In that one small exchange, we see the great challenges of media and marketing today:

  • Is having a big war chest the key to winning in the market?
  • Whether you have a big war chest or not, where best to spend it, traditional or digital/social?
  • And which is deader in the water, TV or Jeb Bush?

Having a big war chest suggests past winning more than it is a precursor of future winning. In food and beverage, having a big war chest suggests you are a high volume player, and high volume food and beverage brands have been typically built on ingredient foundations of high sugar, fat and sodium. That's what made ’em taste so good and earned them big followings. And three-network TV made it real cheap to round up a big group of brand fans years ago. But 90 of the top 100 CPG brands lost share last year. A big war chest doesn't appear to be working for top CPG brands these days. That's due to both changing consumer expectations for food and, frankly, media laziness when you have a lot of money with which to work.

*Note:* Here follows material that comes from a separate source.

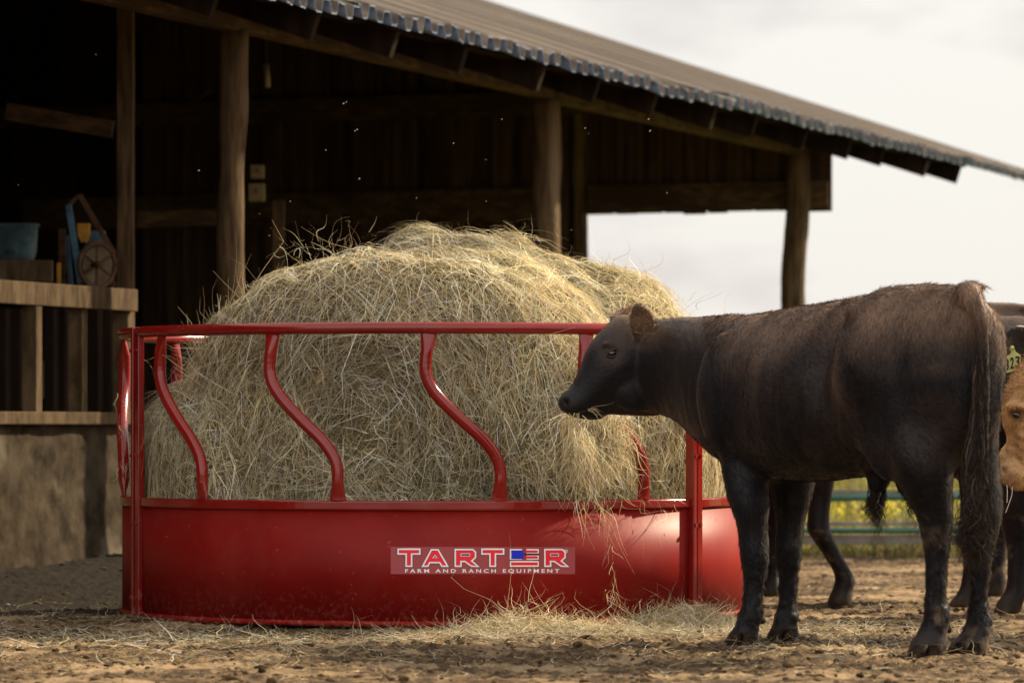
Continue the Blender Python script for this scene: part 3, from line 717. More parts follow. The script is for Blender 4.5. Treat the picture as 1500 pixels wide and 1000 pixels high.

Where best to spend whatever money you do have? Hey, I'm the guy watching traditional TV on Sunday morning, right? In real-time — no time shifting and commercial avoidance — to boot. But as a marketer, I don't get why CPG manufacturers are so slowly shifting their TV dollars toward hyper-targeted digital channels. As a marketer, I'm placing my bets on where the market is going, not where it's been. And among Gen Z, 14-25 year olds, TV is the fourth screen of choice, behind computer, tablet or phone. The first three screens are where they are watching 57% of their “TV.” I know, I know. CPG is supposedly all about women 35-54. Are we still buying those demos rather than actual category buyers? Really?

What's the old adage — nothing kills a bad product faster than great advertising? TV ain't dead just yet. But it did a damn good job of killing Jeb Bush's presidential dreams.